Marcelo M. Wanderley

Marcelo M. Wanderley is William Dawson Scholar and Professor of Music Technology at McGill University, Canada. His work made early contributions to several Music Interaction topics such as the evaluation of musical interfaces, mapping and the quantification of movement in performance. He co-edited the electronic book “Trends in Gestural Control of Music”, 2000, co- authored the textbook “New Digital Musical Instruments: Control and Interaction Beyond the Keyboard”, 2006 and chaired NIME 2003.

Michael Gurevich

Michael Gurevich is Assistant Professor of Performing Arts Technology at the University of Michigan. His research explores new aesthetic and interactional possibilities that can emerge in performance with real- time computer systems. He addresses the same issues
in his creative practice, through experimental compositions involving interactive media, sound installations, and the design of new musical interfaces.

Tom Mudd

Tom Mudd is a doctoral researcher at The Open University and an associate lecturer at Goldsmiths, University of London. His research interests focus on relationships between software, composition and improvisation, and in particular the role of nonlinear dynamics in interactions with musical tools.

Sile O’Modhrain

Sile O’Modhrain is Associate Professor of Performing Arts Technology at the University of Michigan. Her research focuses on human-computer interaction, especially interfaces incorporating haptic and auditory feedback. Her work emphasizes an embodied approach to interaction design in which central consideration is given to the relationship between perception and action as part of the design process.

Katie Wilkie

Katie Wilkie devised pioneering methodologies in her doctoral research at the Open University for the identification of conceptual metaphors and image schemas in Music Interaction design. She demonstrated how such analyses could be used to critique and improve existing designs, and in the design of novel musical interfaces. She now pursues new applications of Embodied Cognition in Music Interaction.

Joseph Malloch

Joseph Malloch is the creator of numerous digital musical instruments and interfaces, several of which which have been performed around the world at new music festivals and international conferences.

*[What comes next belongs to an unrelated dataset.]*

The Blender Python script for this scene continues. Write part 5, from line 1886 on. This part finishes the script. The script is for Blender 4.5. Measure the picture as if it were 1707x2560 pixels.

He is currently a postdoctoral researcher at Inria and LRI, Université Paris-Sud/CNRS, Université Paris Saclay, focusing on tools and methods for enriching human-
computer interaction and supporting collaborative design of interactive systems.

Jérémie Garcia

is a postdoctoral researcher at Goldsmiths, University of London. His research focuses on user-centered methods to observe, design and evaluate new interactive systems able to support the most creative aspects of music composition such as free expression, interactive
exploration and refinement of musical ideas.

Andrew Johnston

Andrew Johnston is senior lecturer at the University of Technology Sydney and co-director of the Creativity & Cognition Studios, an interdisciplinary research group working at the intersection of creativity and technology. His research focuses on the design of systems that support experimental, exploratory approaches to live performance, and the experiences and creative practices of the artists who use them.